Below is a block of records; repeat each one exactly.

── Data section

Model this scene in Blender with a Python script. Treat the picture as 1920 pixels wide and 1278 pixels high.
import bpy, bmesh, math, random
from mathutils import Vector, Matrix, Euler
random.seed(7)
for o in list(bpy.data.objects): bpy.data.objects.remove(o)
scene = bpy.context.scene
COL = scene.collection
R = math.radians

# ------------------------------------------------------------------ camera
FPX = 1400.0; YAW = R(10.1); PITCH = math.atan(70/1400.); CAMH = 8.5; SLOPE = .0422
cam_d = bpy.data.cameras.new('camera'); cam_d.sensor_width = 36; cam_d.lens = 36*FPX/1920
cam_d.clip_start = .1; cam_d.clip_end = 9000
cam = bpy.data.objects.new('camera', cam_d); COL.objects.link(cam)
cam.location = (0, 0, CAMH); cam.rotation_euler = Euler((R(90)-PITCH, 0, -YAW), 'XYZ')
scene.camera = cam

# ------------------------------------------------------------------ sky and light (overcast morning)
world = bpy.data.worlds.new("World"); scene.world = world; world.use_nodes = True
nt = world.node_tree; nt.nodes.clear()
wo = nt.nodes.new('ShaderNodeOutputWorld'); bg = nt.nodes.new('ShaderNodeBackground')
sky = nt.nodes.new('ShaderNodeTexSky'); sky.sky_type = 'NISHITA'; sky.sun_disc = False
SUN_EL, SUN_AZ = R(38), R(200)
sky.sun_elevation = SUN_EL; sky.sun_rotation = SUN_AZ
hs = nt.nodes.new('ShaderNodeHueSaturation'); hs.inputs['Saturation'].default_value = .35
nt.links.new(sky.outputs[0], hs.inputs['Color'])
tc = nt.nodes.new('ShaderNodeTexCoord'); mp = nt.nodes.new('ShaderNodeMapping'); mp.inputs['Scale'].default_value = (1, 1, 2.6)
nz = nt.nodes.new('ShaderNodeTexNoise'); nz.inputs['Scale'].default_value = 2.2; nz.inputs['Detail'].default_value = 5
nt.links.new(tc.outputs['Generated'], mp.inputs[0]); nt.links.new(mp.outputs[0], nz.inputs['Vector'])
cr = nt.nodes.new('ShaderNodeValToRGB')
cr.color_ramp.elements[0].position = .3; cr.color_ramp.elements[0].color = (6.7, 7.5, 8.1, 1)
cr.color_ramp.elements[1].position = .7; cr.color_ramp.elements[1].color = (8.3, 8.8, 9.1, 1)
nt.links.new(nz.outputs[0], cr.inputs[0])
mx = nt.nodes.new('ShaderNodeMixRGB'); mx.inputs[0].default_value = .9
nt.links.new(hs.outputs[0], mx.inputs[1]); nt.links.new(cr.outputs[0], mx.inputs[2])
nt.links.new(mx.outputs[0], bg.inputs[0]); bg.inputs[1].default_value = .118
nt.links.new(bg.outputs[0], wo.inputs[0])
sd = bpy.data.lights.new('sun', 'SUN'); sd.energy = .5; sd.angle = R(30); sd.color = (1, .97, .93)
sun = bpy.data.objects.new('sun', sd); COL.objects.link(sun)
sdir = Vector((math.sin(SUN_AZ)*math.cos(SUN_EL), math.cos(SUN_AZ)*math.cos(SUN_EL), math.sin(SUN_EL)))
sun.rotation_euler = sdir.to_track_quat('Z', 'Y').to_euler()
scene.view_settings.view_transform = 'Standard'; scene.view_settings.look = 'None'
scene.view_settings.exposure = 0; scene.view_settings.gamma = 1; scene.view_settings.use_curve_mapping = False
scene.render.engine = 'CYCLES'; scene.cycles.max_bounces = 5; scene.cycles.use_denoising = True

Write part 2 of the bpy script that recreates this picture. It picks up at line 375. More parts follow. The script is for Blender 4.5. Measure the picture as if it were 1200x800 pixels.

────

Exercise result =>
Model this scene in Blender with a Python script. Treat the picture as 1920 pixels wide and 1278 pixels high.
import bpy, bmesh, math, random
from mathutils import Vector, Matrix, Euler
random.seed(7)
for o in list(bpy.data.objects): bpy.data.objects.remove(o)
scene = bpy.context.scene
COL = scene.collection
R = math.radians

# ------------------------------------------------------------------ camera
FPX = 1400.0; YAW = R(10.1); PITCH = math.atan(70/1400.); CAMH = 8.5; SLOPE = .0422
cam_d = bpy.data.cameras.new('camera'); cam_d.sensor_width = 36; cam_d.lens = 36*FPX/1920
cam_d.clip_start = .1; cam_d.clip_end = 9000
cam = bpy.data.objects.new('camera', cam_d); COL.objects.link(cam)
cam.location = (0, 0, CAMH); cam.rotation_euler = Euler((R(90)-PITCH, 0, -YAW), 'XYZ')
scene.camera = cam

# ------------------------------------------------------------------ sky and light (overcast morning)
world = bpy.data.worlds.new("World"); scene.world = world; world.use_nodes = True
nt = world.node_tree; nt.nodes.clear()
wo = nt.nodes.new('ShaderNodeOutputWorld'); bg = nt.nodes.new('ShaderNodeBackground')
sky = nt.nodes.new('ShaderNodeTexSky'); sky.sky_type = 'NISHITA'; sky.sun_disc = False
SUN_EL, SUN_AZ = R(38), R(200)
sky.sun_elevation = SUN_EL; sky.sun_rotation = SUN_AZ
hs = nt.nodes.new('ShaderNodeHueSaturation'); hs.inputs['Saturation'].default_value = .35
nt.links.new(sky.outputs[0], hs.inputs['Color'])
tc = nt.nodes.new('ShaderNodeTexCoord'); mp = nt.nodes.new('ShaderNodeMapping'); mp.inputs['Scale'].default_value = (1, 1, 2.6)
nz = nt.nodes.new('ShaderNodeTexNoise'); nz.inputs['Scale'].default_value = 2.2; nz.inputs['Detail'].default_value = 5
nt.links.new(tc.outputs['Generated'], mp.inputs[0]); nt.links.new(mp.outputs[0], nz.inputs['Vector'])
cr = nt.nodes.new('ShaderNodeValToRGB')
cr.color_ramp.elements[0].position = .3; cr.color_ramp.elements[0].color = (6.7, 7.5, 8.1, 1)
cr.color_ramp.elements[1].position = .7; cr.color_ramp.elements[1].color = (8.3, 8.8, 9.1, 1)
nt.links.new(nz.outputs[0], cr.inputs[0])
mx = nt.nodes.new('ShaderNodeMixRGB'); mx.inputs[0].default_value = .9
nt.links.new(hs.outputs[0], mx.inputs[1]); nt.links.new(cr.outputs[0], mx.inputs[2])
nt.links.new(mx.outputs[0], bg.inputs[0]); bg.inputs[1].default_value = .118
nt.links.new(bg.outputs[0], wo.inputs[0])
sd = bpy.data.lights.new('sun', 'SUN'); sd.energy = .5; sd.angle = R(30); sd.color = (1, .97, .93)
sun = bpy.data.objects.new('sun', sd); COL.objects.link(sun)
sdir = Vector((math.sin(SUN_AZ)*math.cos(SUN_EL), math.cos(SUN_AZ)*math.cos(SUN_EL), math.sin(SUN_EL)))
sun.rotation_euler = sdir.to_track_quat('Z', 'Y').to_euler()
scene.view_settings.view_transform = 'Standard'; scene.view_settings.look = 'None'
scene.view_settings.exposure = 0; scene.view_settings.gamma = 1; scene.view_settings.use_curve_mapping = False
scene.render.engine = 'CYCLES'; scene.cycles.max_bounces = 5; scene.cycles.use_denoising = True

Write part 2 of the bpy script that recreates this picture. It picks up at line 375. More parts follow. The script is for Blender 4.5. Measure the picture as if it were 1200x800 pixels.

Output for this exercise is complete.